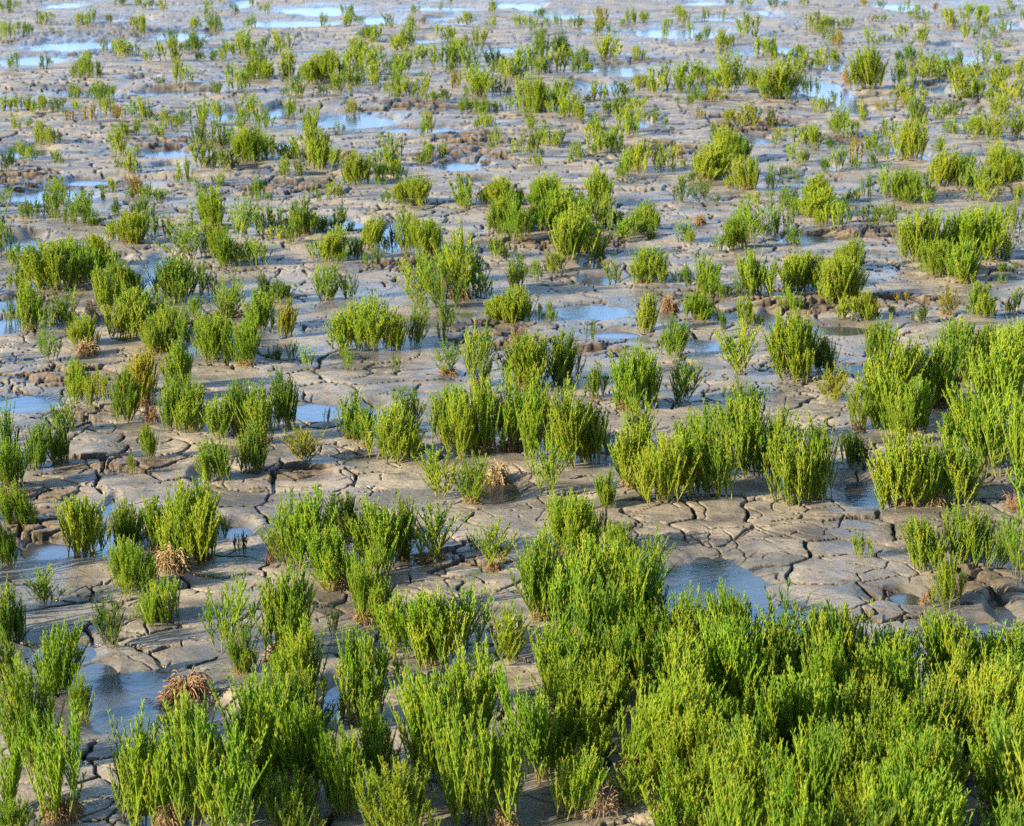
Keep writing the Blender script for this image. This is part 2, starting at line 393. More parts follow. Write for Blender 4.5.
def grow(seed, stems, aspect, height=.22, dens=1.0, thick=1.0, spread=.95, fan=1.0, pairs=6, bud=1.0, flare=.62):
    """a glasswort clump: stalks rising from one root, opposite pairs of long upright branches, each with short jointed side shoots"""
    g = random.Random(seed)
    wood, green = Tubes(), Tubes()
    Rt = aspect * height * .5
    ox, oy = g.uniform(-.3, .3) * Rt, g.uniform(-.3, .3) * Rt          # the tallest part is off centre
    lx, ly = g.gauss(0, .10) * height, g.gauss(0, .10) * height        # the whole clump leans a little
    def shoots(p, d, ln, up, cv, t0, r):
        """short side shoots along one branch"""
        n = max(2, int(ln / .0068 * dens))
        dl = math.sqrt(sum(c * c for c in d)); d = [c / dl for c in d]
        rot = g.uniform(0, 6.28)
        for k in range(n):
            q = .12 + .86 * (k + g.uniform(.1, .9)) / n
            pp = (p[0] + d[0] * ln * q, p[1] + d[1] * ln * q, p[2] + d[2] * ln * q + up * ln * q * q)
            rot += 1.57 + g.uniform(-.6, .6)
            bl = (.0070 + .0090 * (1 - q) * fan) * g.uniform(.6, 1.4) * bud
            el = g.uniform(.90, 1.36)
            tt = t0 + (1 - t0) * q
            v = min(1, max(0, cv + g.gauss(0, .24) + .25 * (q - .5)))
            wd = max(0., .7 - tt * 2.4) * g.uniform(0, 1.)
            for a in (rot, rot + math.pi):
                green.add(pp, (math.cos(a) * math.cos(el) + d[0] * .3, math.sin(a) * math.cos(el) + d[1] * .3, math.sin(el)), bl, .00084 * thick * g.uniform(.8, 1.25), .2, v, wd)
    for i in range(stems):
        f = math.sqrt((i + .5) / stems)
        a = i * 2.39996 + g.uniform(-.7, .7)
        top = Rt * f * g.uniform(.5, 1.12)
        ca, sa = math.cos(a), math.sin(a)
        off = math.hypot(ca * top - ox, sa * top - oy) / max(Rt, 1e-6)
        hh = height * max(.25, (1.10 - .42 * off ** 1.3) * (1 - abs(g.gauss(0, .25))))
        b0 = Rt * spread * f * g.uniform(.3, 1.0)
        bend = g.uniform(-.06, .06) * height
        def at(t):
            rr = b0 + (top - b0) * (t ** flare)
            w = .015 * height * math.sin(3.1 * t * (1 + i % 3) + i) + bend * t * t
            return (ca * rr - sa * w + lx * t ** 1.3, sa * rr + ca * w + ly * t ** 1.3, hh * t - .006 * (1 - t))
        wood.add((0, 0, -.008), (b0 * ca, b0 * sa, .007), math.hypot(b0, .007) * 1.05, .0020 * thick, 0, .4, 1.)
        seg = 6
        cv = min(1, max(0, g.gauss(.5, .24)))
        for k in range(seg):
            t0, t1 = k / seg, (k + 1.12) / seg
            p0, p1 = at(t0), at(min(t1, 1.03))
            dv = tuple(p1[j] - p0[j] for j in range(3)); ln = math.sqrt(sum(v * v for v in dv))
            (wood if k < 2 else green).add(p0, dv, ln, .0018 * thick * (1.0 - .4 * t0), 0, cv, 1. if k == 0 else (.5 if k == 1 else 0.))
            if k >= 3: shoots(p0, dv, ln, 0, cv, t0, 1)
        rot = g.uniform(0, 3)
        for k in range(pairs):
            t = .03 + .74 * (k + g.uniform(.1, .9)) / pairs
            p = at(t)
            rot += 1.57 + g.uniform(-.5, .5)
            for sgn in (0, math.pi):
                if g.random() < .12: continue
                aa = rot + sgn + g.uniform(-.3, .3)
                bl = hh * (1 - t) * g.uniform(.42, .92)
                el = g.uniform(1.05, 1.38) / (1 + .3 * (fan - 1))
                d = (math.cos(aa) * math.cos(el) + ca * .12 * f, math.sin(aa) * math.cos(el) + sa * .12 * f, math.sin(el))
                v = min(1, max(0, cv + g.gauss(0, .2)))
                green.add(p, d, bl, .00135 * thick, .22, v, max(0., .7 - t * 1.6))
                shoots(p, d, bl, .22, v, t, 1)
    return wood, green

KINDS = {}
def proto(key, *a, **k):
    w, g = grow(*a, **k)
    lite = (np.array([0., .5, 1.]), np.array([.9, 1.1, .4]))
    W_, G_ = (w.arrays(3, lite), g.arrays(3, lite)) if key.startswith('far') else (w.arrays(), g.arrays())
    V = np.concatenate([W_[0], G_[0]])
    hz = np.percentile(V[:, 2], 99.6)
    rad = np.percentile(np.hypot(V[:, 0], V[:, 1]), 97)
    both = (V, np.concatenate([W_[1], G_[1] + len(W_[0])]), np.concatenate([W_[2], G_[2]]), np.concatenate([W_[3], G_[3]]))
    KINDS[key] = dict(h=hz, w=2 * rad, stems=mesh_from('stems_' + key, *W_, M_PLANT), shoots=mesh_from('shoots_' + key, *G_, M_PLANT),
                      whole=mesh_from('whole_' + key, *both, M_PLANT), raw=both)

for i in range(5): proto(f'slender{i}', 100 + i, 3 + i % 3, .26, spread=.5)
for i in range(7): proto(f'upright{i}', 200 + i, 7 + i, .46)
for i in range(8): proto(f'bush{i}', 300 + i, 14 + i, .66)
for i in range(5): proto(f'wide{i}', 400 + i, 23 + 3 * i, .98)
for i in range(6): proto(f'open{i}', 500 + i, 4 + i, .70, dens=.8, spread=.3, fan=1.7, pairs=5)
for i in range(4): proto(f'far{i}', 600 + i, 5 + i, .7, dens=.34, thick=1.9, pairs=3, bud=1.7)
ASPECT = {k: v['w'] / v['h'] for k, v in KINDS.items()}

# dead, drooping clumps
def dead_proto(key, seed, n, droop, wide):
    g = random.Random(seed); T = Tubes()
    for i in range(n):
        a = g.uniform(0, 6.283); e = g.uniform(.35, 1.35)
        r0 = g.uniform(0, .02)
        ln = g.uniform(.07, .15)
        v = g.random()
        p = (math.cos(a) * r0, math.sin(a) * r0, g.uniform(0, .02))
        d = (math.cos(a) * math.cos(e) * wide, math.sin(a) * math.cos(e) * wide, math.sin(e))
        T.add(p, d, ln, .0019 * g.uniform(.7, 1.2), -droop * g.uniform(.6, 1.2), v)
        for k in range(4):
            q = g.uniform(.3, .95)
            dn = math.sqrt(sum(c * c for c in d))
            pp = [p[j] + d[j] / dn * ln * q for j in range(3)]; pp[2] -= droop * ln * q * q * .9
            a2 = a + g.uniform(-1.2, 1.2)
            T.add(pp, (math.cos(a2) * .6, math.sin(a2) * .6, g.uniform(-.6, .5)), ln * g.uniform(.2, .4), .0015, -.5 * droop, min(1, v + .2))
    V, q, va, wo = T.arrays()
    V[:, 2] = np.maximum(V[:, 2], -.004 + .003 * va)
    KINDS[key] = dict(h=np.percentile(V[:, 2], 99), w=2 * np.percentile(np.hypot(V[:, 0], V[:, 1]), 95), whole=mesh_from('whole_' + key, V, q, va, wo, M_DEAD))
dead_proto('dead0', 1, 110, .85, 1.5); dead_proto('dead1', 2, 90, 1.0, 1.6); dead_proto('dead2', 3, 44, .55, 1.1)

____

What needs to be done:
Copy out every line of the material above exactly, skipping the pictures.

Right answer:
Keep writing the Blender script for this image. This is part 2, starting at line 393. More parts follow. Write for Blender 4.5.
def grow(seed, stems, aspect, height=.22, dens=1.0, thick=1.0, spread=.95, fan=1.0, pairs=6, bud=1.0, flare=.62):
    """a glasswort clump: stalks rising from one root, opposite pairs of long upright branches, each with short jointed side shoots"""
    g = random.Random(seed)
    wood, green = Tubes(), Tubes()
    Rt = aspect * height * .5
    ox, oy = g.uniform(-.3, .3) * Rt, g.uniform(-.3, .3) * Rt          # the tallest part is off centre
    lx, ly = g.gauss(0, .10) * height, g.gauss(0, .10) * height        # the whole clump leans a little
    def shoots(p, d, ln, up, cv, t0, r):
        """short side shoots along one branch"""
        n = max(2, int(ln / .0068 * dens))
        dl = math.sqrt(sum(c * c for c in d)); d = [c / dl for c in d]
        rot = g.uniform(0, 6.28)
        for k in range(n):
            q = .12 + .86 * (k + g.uniform(.1, .9)) / n
            pp = (p[0] + d[0] * ln * q, p[1] + d[1] * ln * q, p[2] + d[2] * ln * q + up * ln * q * q)
            rot += 1.57 + g.uniform(-.6, .6)
            bl = (.0070 + .0090 * (1 - q) * fan) * g.uniform(.6, 1.4) * bud
            el = g.uniform(.90, 1.36)
            tt = t0 + (1 - t0) * q
            v = min(1, max(0, cv + g.gauss(0, .24) + .25 * (q - .5)))
            wd = max(0., .7 - tt * 2.4) * g.uniform(0, 1.)
            for a in (rot, rot + math.pi):
                green.add(pp, (math.cos(a) * math.cos(el) + d[0] * .3, math.sin(a) * math.cos(el) + d[1] * .3, math.sin(el)), bl, .00084 * thick * g.uniform(.8, 1.25), .2, v, wd)
    for i in range(stems):
        f = math.sqrt((i + .5) / stems)
        a = i * 2.39996 + g.uniform(-.7, .7)
        top = Rt * f * g.uniform(.5, 1.12)
        ca, sa = math.cos(a), math.sin(a)
        off = math.hypot(ca * top - ox, sa * top - oy) / max(Rt, 1e-6)
        hh = height * max(.25, (1.10 - .42 * off ** 1.3) * (1 - abs(g.gauss(0, .25))))
        b0 = Rt * spread * f * g.uniform(.3, 1.0)
        bend = g.uniform(-.06, .06) * height
        def at(t):
            rr = b0 + (top - b0) * (t ** flare)
            w = .015 * height * math.sin(3.1 * t * (1 + i % 3) + i) + bend * t * t
            return (ca * rr - sa * w + lx * t ** 1.3, sa * rr + ca * w + ly * t ** 1.3, hh * t - .006 * (1 - t))
        wood.add((0, 0, -.008), (b0 * ca, b0 * sa, .007), math.hypot(b0, .007) * 1.05, .0020 * thick, 0, .4, 1.)
        seg = 6
        cv = min(1, max(0, g.gauss(.5, .24)))
        for k in range(seg):
            t0, t1 = k / seg, (k + 1.12) / seg
            p0, p1 = at(t0), at(min(t1, 1.03))
            dv = tuple(p1[j] - p0[j] for j in range(3)); ln = math.sqrt(sum(v * v for v in dv))
            (wood if k < 2 else green).add(p0, dv, ln, .0018 * thick * (1.0 - .4 * t0), 0, cv, 1. if k == 0 else (.5 if k == 1 else 0.))
            if k >= 3: shoots(p0, dv, ln, 0, cv, t0, 1)
        rot = g.uniform(0, 3)
        for k in range(pairs):
            t = .03 + .74 * (k + g.uniform(.1, .9)) / pairs
            p = at(t)
            rot += 1.57 + g.uniform(-.5, .5)
            for sgn in (0, math.pi):
                if g.random() < .12: continue
                aa = rot + sgn + g.uniform(-.3, .3)
                bl = hh * (1 - t) * g.uniform(.42, .92)
                el = g.uniform(1.05, 1.38) / (1 + .3 * (fan - 1))
                d = (math.cos(aa) * math.cos(el) + ca * .12 * f, math.sin(aa) * math.cos(el) + sa * .12 * f, math.sin(el))
                v = min(1, max(0, cv + g.gauss(0, .2)))
                green.add(p, d, bl, .00135 * thick, .22, v, max(0., .7 - t * 1.6))
                shoots(p, d, bl, .22, v, t, 1)
    return wood, green

KINDS = {}
def proto(key, *a, **k):
    w, g = grow(*a, **k)
    lite = (np.array([0., .5, 1.]), np.array([.9, 1.1, .4]))
    W_, G_ = (w.arrays(3, lite), g.arrays(3, lite)) if key.startswith('far') else (w.arrays(), g.arrays())
    V = np.concatenate([W_[0], G_[0]])
    hz = np.percentile(V[:, 2], 99.6)
    rad = np.percentile(np.hypot(V[:, 0], V[:, 1]), 97)
    both = (V, np.concatenate([W_[1], G_[1] + len(W_[0])]), np.concatenate([W_[2], G_[2]]), np.concatenate([W_[3], G_[3]]))
    KINDS[key] = dict(h=hz, w=2 * rad, stems=mesh_from('stems_' + key, *W_, M_PLANT), shoots=mesh_from('shoots_' + key, *G_, M_PLANT),
                      whole=mesh_from('whole_' + key, *both, M_PLANT), raw=both)

for i in range(5): proto(f'slender{i}', 100 + i, 3 + i % 3, .26, spread=.5)
for i in range(7): proto(f'upright{i}', 200 + i, 7 + i, .46)
for i in range(8): proto(f'bush{i}', 300 + i, 14 + i, .66)
for i in range(5): proto(f'wide{i}', 400 + i, 23 + 3 * i, .98)
for i in range(6): proto(f'open{i}', 500 + i, 4 + i, .70, dens=.8, spread=.3, fan=1.7, pairs=5)
for i in range(4): proto(f'far{i}', 600 + i, 5 + i, .7, dens=.34, thick=1.9, pairs=3, bud=1.7)
ASPECT = {k: v['w'] / v['h'] for k, v in KINDS.items()}

# dead, drooping clumps
def dead_proto(key, seed, n, droop, wide):
    g = random.Random(seed); T = Tubes()
    for i in range(n):
        a = g.uniform(0, 6.283); e = g.uniform(.35, 1.35)
        r0 = g.uniform(0, .02)
        ln = g.uniform(.07, .15)
        v = g.random()
        p = (math.cos(a) * r0, math.sin(a) * r0, g.uniform(0, .02))
        d = (math.cos(a) * math.cos(e) * wide, math.sin(a) * math.cos(e) * wide, math.sin(e))
        T.add(p, d, ln, .0019 * g.uniform(.7, 1.2), -droop * g.uniform(.6, 1.2), v)
        for k in range(4):
            q = g.uniform(.3, .95)
            dn = math.sqrt(sum(c * c for c in d))
            pp = [p[j] + d[j] / dn * ln * q for j in range(3)]; pp[2] -= droop * ln * q * q * .9
            a2 = a + g.uniform(-1.2, 1.2)
            T.add(pp, (math.cos(a2) * .6, math.sin(a2) * .6, g.uniform(-.6, .5)), ln * g.uniform(.2, .4), .0015, -.5 * droop, min(1, v + .2))
    V, q, va, wo = T.arrays()
    V[:, 2] = np.maximum(V[:, 2], -.004 + .003 * va)
    KINDS[key] = dict(h=np.percentile(V[:, 2], 99), w=2 * np.percentile(np.hypot(V[:, 0], V[:, 1]), 95), whole=mesh_from('whole_' + key, V, q, va, wo, M_DEAD))
dead_proto('dead0', 1, 110, .85, 1.5); dead_proto('dead1', 2, 90, 1.0, 1.6); dead_proto('dead2', 3, 44, .55, 1.1)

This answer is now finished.